NASA exploration office charts new procurement territory
Rather than obtain innovative equipment the old-fashioned way--by purchasing it--NASA plans to send America to the moon, Mars and beyond on technological breakthroughs resulting from a series of contests with cash prizes.
Rather than obtain innovative equipment the old-fashioned way--by purchasing it--NASA plans to send America to the moon, Mars and beyond on technological breakthroughs resulting from a series of contests with cash prizes.
Executives of the space agency's new Office of Exploration Systems detailed their plans in a briefing to industry representatives Wednesday. They said NASA wants to stimulate innovation in ways that standard federal procurements cannot.
"This is a very different approach from how NASA or any federal [research and development] agency has gone about technical innovation in the past," said Brant Sponberg, manager of what the agency calls its Centennial Challenge. The name is a nod to the 100th anniversary of the Wright Brothers' first powered flight.
"We're going to do business differently," acknowledged NASA's new exploration chief, Craig Steidle, associate administrator of the enterprise known as Code T to agency insiders.
Steidle is a retired rear admiral who won awards for his management of several Navy programs, including the Joint Strike Fighter. Steidle commanded the F/A-18 program, naval aviation's largest production, research and development program. The former test pilot also oversaw the service's largest foreign military sales program. When he retired in March 2000, he was chief aerospace engineer and vice commander of Naval Air Systems Command, which develops, acquires and supports naval aeronautical systems. He worked as an aerospace consultant until he joined NASA late last year.
The space agency established the office Jan. 15, one day after the president's vision statement, to set priorities and to identify, develop and validate exploration systems and related technologies. The office has technologists and users of their technology working side by side with the aim of keeping better control over requirements, program schedules and costs.
To a crowd of about 300, representing companies large and small, Steidle and several key managers explained the organizational framework and operating principles of enterprise. Everything is to focus on developing technology for human and robotic exploration and the transportation systems needed to carry out those missions. The officials did not offer specifics on contemplated contract actions and business opportunities. "We do not have a lot of products yet," said Steidle, "but we have an idea of where we want to go and what we want to do."
The office has taken over about 140 technology programs from across the agency and is reviewing them for realignment. Without giving specifics, Steidle said technology programs that do not fit the new vision will be refocused to fit, transferred to other NASA offices, or eliminated. He also said he expects to restart some old programs and start some new ones.

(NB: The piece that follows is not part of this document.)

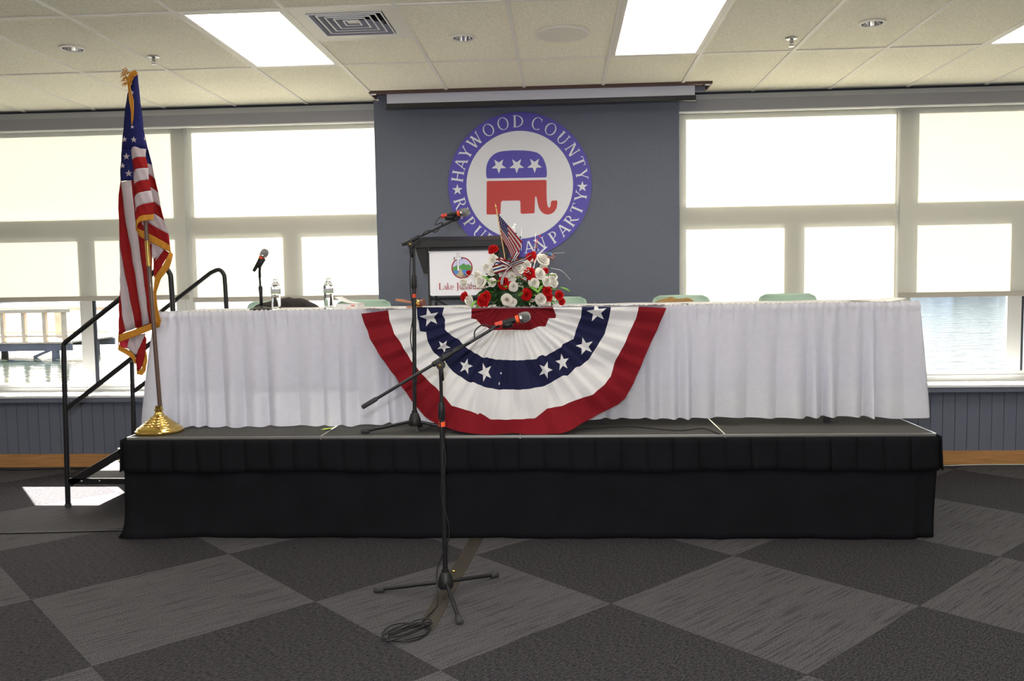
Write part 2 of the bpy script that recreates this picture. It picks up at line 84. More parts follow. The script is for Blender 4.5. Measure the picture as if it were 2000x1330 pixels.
def glass(name, tint=(1, 1, 1), fac=1.0):
    m = bpy.data.materials.new(name); m.use_nodes = True; n = m.node_tree; n.nodes.clear()
    o = n.nodes.new('ShaderNodeOutputMaterial'); t = n.nodes.new('ShaderNodeBsdfTransparent'); g = n.nodes.new('ShaderNodeBsdfGlossy')
    g.inputs['Roughness'].default_value = .02; t.inputs[0].default_value = (*tint, 1)
    lw = n.nodes.new('ShaderNodeLayerWeight'); pw = n.nodes.new('ShaderNodeMath'); pw.operation = 'POWER'; pw.inputs[1].default_value = 4
    f = n.nodes.new('ShaderNodeMath'); f.operation = 'MULTIPLY_ADD'; f.inputs[1].default_value = .5*fac; f.inputs[2].default_value = .03*fac
    n.links.new(lw.outputs['Facing'], pw.inputs[0]); n.links.new(pw.outputs[0], f.inputs[0])
    mx = n.nodes.new('ShaderNodeMixShader'); n.links.new(f.outputs[0], mx.inputs[0])
    n.links.new(t.outputs[0], mx.inputs[1]); n.links.new(g.outputs[0], mx.inputs[2]); n.links.new(mx.outputs[0], o.inputs[0])
    return m
def shade_mat(name, rgb, open_=.1, trl=.4):
    m = bpy.data.materials.new(name); m.use_nodes = True; n = m.node_tree; n.nodes.clear()
    o = n.nodes.new('ShaderNodeOutputMaterial'); c = (*lin(rgb), 1)
    d = n.nodes.new('ShaderNodeBsdfDiffuse'); d.inputs[0].default_value = c
    t = n.nodes.new('ShaderNodeBsdfTranslucent'); t.inputs[0].default_value = c
    p = n.nodes.new('ShaderNodeBsdfTransparent')
    a = n.nodes.new('ShaderNodeMixShader'); a.inputs[0].default_value = trl
    n.links.new(d.outputs[0], a.inputs[1]); n.links.new(t.outputs[0], a.inputs[2])
    b = n.nodes.new('ShaderNodeMixShader'); b.inputs[0].default_value = open_
    n.links.new(a.outputs[0], b.inputs[1]); n.links.new(p.outputs[0], b.inputs[2]); n.links.new(b.outputs[0], o.inputs[0])
    return m
def carpet(name, rgb, rgb2, streak):
    m = bpy.data.materials.new(name); m.use_nodes = True; n = m.node_tree; b = n.nodes['Principled BSDF']
    b.inputs['Roughness'].default_value = .95; b.inputs['Specular IOR Level'].default_value = .1
    g = n.nodes.new('ShaderNodeNewGeometry'); mp = n.nodes.new('ShaderNodeMapping'); mp.vector_type = 'POINT'
    mp.inputs['Rotation'].default_value = (0, 0, -math.pi/4)
    n.links.new(g.outputs['Position'], mp.inputs[0])
    m2 = n.nodes.new('ShaderNodeMapping'); m2.inputs['Scale'].default_value = (3, 85, 1) if streak else (45, 130, 1)
    n.links.new(mp.outputs[0], m2.inputs[0])
    nz = n.nodes.new('ShaderNodeTexNoise'); nz.inputs['Scale'].default_value = 1; nz.inputs['Detail'].default_value = 3
    nz.inputs['Roughness'].default_value = .7
    n.links.new(m2.outputs[0], nz.inputs['Vector'])
    rp = n.nodes.new('ShaderNodeValToRGB')
    rp.color_ramp.elements[0].position = .35 if streak else .40; rp.color_ramp.elements[1].position = .5 if streak else .60
    rp.color_ramp.elements[0].color = (*lin(rgb2), 1); rp.color_ramp.elements[1].color = (*lin(rgb), 1)
    n.links.new(nz.outputs[0], rp.inputs[0])
    f = n.nodes.new('ShaderNodeTexNoise'); f.inputs['Scale'].default_value = 170; f.inputs['Detail'].default_value = 2
    n.links.new(g.outputs['Position'], f.inputs['Vector'])
    mx = n.nodes.new('ShaderNodeMix'); mx.data_type = 'RGBA'; mx.blend_type = 'MULTIPLY'; mx.inputs[0].default_value = 1
    r2 = n.nodes.new('ShaderNodeValToRGB'); r2.color_ramp.elements[0].position = .3; r2.color_ramp.elements[1].position = .7
    r2.color_ramp.elements[0].color = (.45, .45, .45, 1); r2.color_ramp.elements[1].color = (1.6, 1.57, 1.52, 1)
    n.links.new(f.outputs[0], r2.inputs[0]); n.links.new(rp.outputs[0], mx.inputs[6]); n.links.new(r2.outputs[0], mx.inputs[7])
    n.links.new(mx.outputs[2], b.inputs['Base Color'])
    bp = n.nodes.new('ShaderNodeBump'); bp.inputs['Strength'].default_value = .4; bp.inputs['Distance'].default_value = .004
    n.links.new(nz.outputs[0], bp.inputs['Height']); n.links.new(bp.outputs[0], b.inputs['Normal'])
    return m
MT = dict(
 carpet_dark=carpet('carpet_dark', (63, 61, 64), (35, 34, 38), False),
 carpet_light=carpet('carpet_light', (75, 74, 77), (52, 51, 55), True),
 stage_carpet=mat('stage_carpet', (78, 76, 74), .95, var=.35, scale=220, spec=.1),
 ceiling=mat('ceiling_tile', (244, 238, 216), .95, var=.13, scale=95, bump=.35, spec=.1),
 tee=mat('ceiling_tee', (232, 228, 215), .5),
 wall=mat('wall_grey', (106, 111, 124), .8, var=.05, scale=60, bump=.12, bscale=140, spec=.2),
 wallbd=mat('wall_board', (106, 111, 126), .6, spec=.3),
 groove=mat('groove_dark', (45, 48, 55), .9),
 oak=mat('oak', (178, 130, 82), .45, var=.2, scale=3, stretch=(1.5, 30, 30)),
 hem=mat('hem_bar', (170, 164, 152), .6),
 frame=mat('window_frame', (196, 196, 190), .5),
 fascia=mat('fascia', (140, 140, 148), .6),
 fascia2=mat('fascia_light', (176, 178, 180), .6),
 white=mat('white_paint', (235, 235, 235), .5),
 beige=mat('beige_wall', (205, 196, 178), .9, var=.04, scale=4),
 glass=glass('window_glass'),
 black=mat('black_metal', (26, 26, 28), .4, spec=.4),
 blackp=mat('black_plastic', (22, 22, 23), .5, spec=.4),
 blackcloth=mat('black_cloth', (25, 25, 28), .98, var=.12, scale=5, bump=.15, bscale=25, spec=.05),
 steel=mat('brushed_steel', (190, 190, 192), .25, metal=1),
 alu=mat('aluminium_trim', (228, 226, 220), .28, metal=.9),
 brass=mat('polished_brass', (226, 192, 110), .13, metal=1),
 gold=mat('gold_fringe', (204, 140, 40), .75, var=.25, scale=60, stretch=(6, 1, 1), trans=.25),
 wood=mat('dark_pole_wood', (88, 66, 55), .35, var=.15, scale=10, coat=.3),
 lightwood=mat('stick_wood', (214, 178, 120), .6),
 orange=mat('orange_tape', (232, 84, 40), .6),
 redband=mat('red_band', (200, 60, 40), .5),
 seal_blue=mat('seal_blue', (84, 76, 172), .45, spec=.3),
 seal_white=mat('seal_white', (226, 226, 232), .45, spec=.3),
 seal_red=mat('seal_red', (192, 62, 56), .45, spec=.3),
 cwhite=mat('white_cotton', (228, 226, 226), .9, var=.03, scale=9, bump=.25, bscale=30, trans=.16, spec=.1),
 linen=mat('white_skirt', (236, 236, 246), .9, var=.02, scale=30, bump=.3, bscale=35, trans=.42, spec=.1),
 cred=mat('red_cotton', (122, 26, 34), .9, var=.1, scale=8, bump=.2, bscale=30, trans=.1, spec=.1),
 cnavy=mat('navy_cotton', (32, 34, 64), .9, var=.1, scale=8, bump=.2, bscale=30, trans=.05, spec=.1),
 fwhite=mat('flag_white', (208, 195, 199), .7, var=.05, scale=20, trans=.35, spec=.2),
 fred=mat('flag_red', (162, 30, 32), .7, var=.08, scale=20, trans=.35, spec=.2),
 fnavy=mat('flag_navy', (30, 34, 92), .7, var=.12, scale=12, trans=.15, spec=.2),
 fred_lit=mat('flag_red_lit', (214, 70, 90), .7, trans=.5, spec=.2),  # lit copy of the flag red, the light on it put into the colour
 chair=mat('sage_plastic', (166, 192, 172), .45, spec=.4),
 rose_w=mat('white_rose', (240, 236, 226), .8, trans=.15, spec=.2),
 rose_r=mat('red_rose', (190, 12, 18), .8, var=.15, scale=30, trans=.1, spec=.2),
 leaf=mat('leaf_green', (38, 74, 36), .5, var=.3, scale=40, trans=.1),
 leaf2=mat('leaf_bright', (120, 176, 70), .5, var=.4, scale=60, trans=.15),
 blue=mat('ribbon_blue', (30, 60, 120), .5),
 silver=mat('silver_strand', (210, 205, 195), .3, metal=.3),
 paper=mat('paper', (232, 230, 226), .8),
 note=mat('sticky_note', (205, 235, 90), .8),
 tan=mat('tan_cloth', (150, 116, 66), .9, var=.15, scale=15, bump=.4),
 darkcloth=mat('dark_jacket', (48, 42, 42), .9, var=.3, scale=12, bump=.5),
 gavel=mat('gavel_wood', (170, 108, 70), .35, coat=.4),
 gavel2=mat('gavel_dark_wood', (110, 58, 40), .3, coat=.4),
 tape=mat('gaffer_tape', (50, 44, 36), .7, var=.1),
 water_clear=None,
 label=mat('bottle_label', (205, 205, 212), .5, trans=.3),
 green=mat('label_green', (120, 170, 40), .5),
 screen=mat('screen_white', (232, 232, 242), .7),
 brown=mat('brown_housing', (84, 58, 50), .5, metal=.3),
 dark=mat('dark_void', (40, 32, 30), .9),
 troffer=emis('troffer_diffuser', (1, .95, .86), TROFFER),
 dock=mat('dock_wood', (176, 160, 140), .9, var=.15, scale=3),
 dock2=mat('dock_beam', (90, 92, 100), .9, var=.15, scale=3),
 forest=mat('hazy_forest', (58, 68, 84), 1, var=.4, scale=.25, spec=0),  # bluish haze of distance is mixed into this colour
 signwhite=mat('sign_white', (222, 222, 228), .5),
 maroon=mat('maroon_print', (150, 30, 34), .5),
 hillgreen=mat('print_green', (70, 140, 60), .5), lakeblue=mat('print_blue', (60, 120, 190), .5),
 sand=mat('print_sand', (170, 160, 130), .5), lilac=mat('print_lilac', (190, 190, 225), .5),
 mesh=mat('mic_grille', (150, 150, 150), .35, metal=.8, bump=.8, bscale=900),
 rub=mat('rubber', (48, 48, 50), .8),
 shade=shade_mat('roller_shade_cloth', (232, 230, 220), .03, .36),
 shade2=shade_mat('roller_shade_cloth_cream', (229, 228, 218), .03, .23),
 speaker=mat('speaker_grille', (230, 225, 210), .7, bump=.5, bscale=300),
 reflector=mat('lamp_reflector', (220, 220, 225), .12, metal=1),
)
mb_ = bpy.data.materials.new('bottle_water'); mb_.use_nodes = True; b = mb_.node_tree.nodes['Principled BSDF']
b.inputs['Transmission Weight'].default_value = 1; b.inputs['Roughness'].default_value = .01; b.inputs['IOR'].default_value = 1.33; b.inputs['Base Color'].default_value = (.95, .97, .97, 1)
MT['water_clear'] = mb_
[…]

Although the Centennial Challenge is new, the idea of holding prize competitions for achievements in science, technology and engineering is very old.
In the 18th century, London clockmaker John Harrison invented the marine chronometer to win a British government prize for determining longitude on the high seas. In the barnstorming days of aviation in the early 1900s, Charles Lindbergh won the Orteig Prize for the first Atlantic Ocean crossing in an airplane. The private X-Prize Foundation brought the tradition into the 21st century by offering a $10 million prize, which it expects to award this year, for the first repeatable, sub-orbital human space flight by an entrepreneur with no governmental ties.
On March 13, teams of autonomous vehicle innovators will compete for a $1 million purse in the Defense Advanced Research Projects Agency's Grand Challenge. The winning vehicle must complete the 300-mile course from Los Angeles to Las Vegas in the fastest time less than 10 hours--without external communication or human control.
Using a similar approach, Sponberg said, NASA can find novel or low-cost solutions to its engineering problems. The contests would give the space agency access to innovators it may not reach otherwise as it strives to fill White House orders for a sustainable and affordable program of robotic and human missions throughout the solar system.
Instead of soliciting proposals for a grant or contract award, NASA will state its technical goals without prescriptions for achieving them. In each challenge, multiple teams will integrate, test and fly various approaches to a certain goal. "As multiple teams succeed or fail in going after a challenge, the competitive process will distinguish between those technologies that can be imagined and those that can be practically developed," Sponberg said.